Saturday, February 28, 2009

Talking to children is scary

Have I mentioned how often I think "Wow, people are idiots"? Well, it's often.

According to this article from CNN.com, the BBC is receiving complaints about a new host on one of its children's programs. The host, Cerrie Burnell, whose right arm stops below her elbow. People are apparently complaining that this one-and-a-half-armed woman is "scaring their children." A quote from the article:

In one chat room, a father lamented that Burnell being on the show forced him to have conversations with his child about disabilities.

Now, those of you who know me a little, what do you suppose I'm going to say? Say it with me now, everyone together: DON'T WATCH THE SHOW, THEN.

But aside from that obvious nugget of wisdom, what the hell makes people so scared of talking to their children? First of all, are people who spawn kidlings unaware of the fact that there are certain talks that they simply cannot avoid having with their children? For those of you who are about to argue that the dad in the quote simply wants to be able to choose the right time and place, nope, nope, zip it!

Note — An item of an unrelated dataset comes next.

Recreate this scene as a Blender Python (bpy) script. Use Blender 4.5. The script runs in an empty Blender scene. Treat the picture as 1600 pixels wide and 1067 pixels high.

Let me refer you, first of all, back to the "DON'T WATCH THE SHOW!" golden rule, but also remind you that people with disabilities exist on subways and in stores and in the schools that his children attend and generally out in the world all over the place. Is he going to ask them to hide themselves from his kids as well? "Well, yes, sir, it's true that I have no legs and therefore ride the subway because it's just a wee bit easier than driving a car, but I feel so gosh darn sorry for YOU and YOUR dilemma that I'll just try to make sure I take the 9:06 instead of the 9:12 in the future, how's that?"

The bottom line, though, is really just this: what is so difficult about talking to your kids about disabilities? About sex? About the fact that there are bad people in the world? Why is it that parents seem to feel the best thing for their children is to pretend these things don't exist -- sometimes indefinitely, or sometimes to the point of expecting the kids' schools to take care of those nasty little issues for them -- rather than just sitting and having a normal conversation? What are they afraid could go wrong? Are they afraid that they might not explain everything exactly perfectly and that the kid might not grasp the concept entirely?

For Pete's sake, so what? Believe me, I'm a teacher, I'm familiar with the idea of a kid not grasping a concept entirely. Guess what? They live. And you have a chance to answer their questions and explain again the next day.

Since both my sister and I are the product of artificial insemination by anonymous donor, I'm familiar with being on the child's side of a concept that is truly difficult for a child to grasp. One of the few things my parents managed to be smart about during my upbringing was attempting to explain this to me from the very beginning. Guess what? I didn't quite get it right away. I thought I was a robot, actually, that was the interpretation I ended up with. (This is partially because my parents barely seemed to understand the science behind the whole thing themselves, quite frankly, but I digress.) But guess what? I was all like, "AWESOME, I'm a robot. I ROCK." I somehow survived until the next attempt at explaining and the next attempt, and eventually I understood what it was all about. I was admittedly a little bit bummed over not being a robot anymore, but dude, it was fun while it lasted.

No, I have another theory. I think that the reason parents don't like broaching so-called difficult subjects with their children is because they're embarrassed about it, and in two -- no, wait, maybe three -- different ways. The first is that they're simply too prudish to talk about sex or disabilities or mean nasty people without blushing. The second is that they're afraid their kids are going to go to pre-school or wherever and says "MY DADDY HAS A PENIS AND MY MOMMY HAS A VAGINA!" (the problem therefore ACTUALLY being too much of a wuss to talk to other PARENTS about difficult subjects). The third is that they might even feel that their own knowledge on the topic is lacking enough that they wouldn't be able to explain it to someone else.

My answers to that? Suck it up, suck it up, and blame your own parents for a vicious cycle.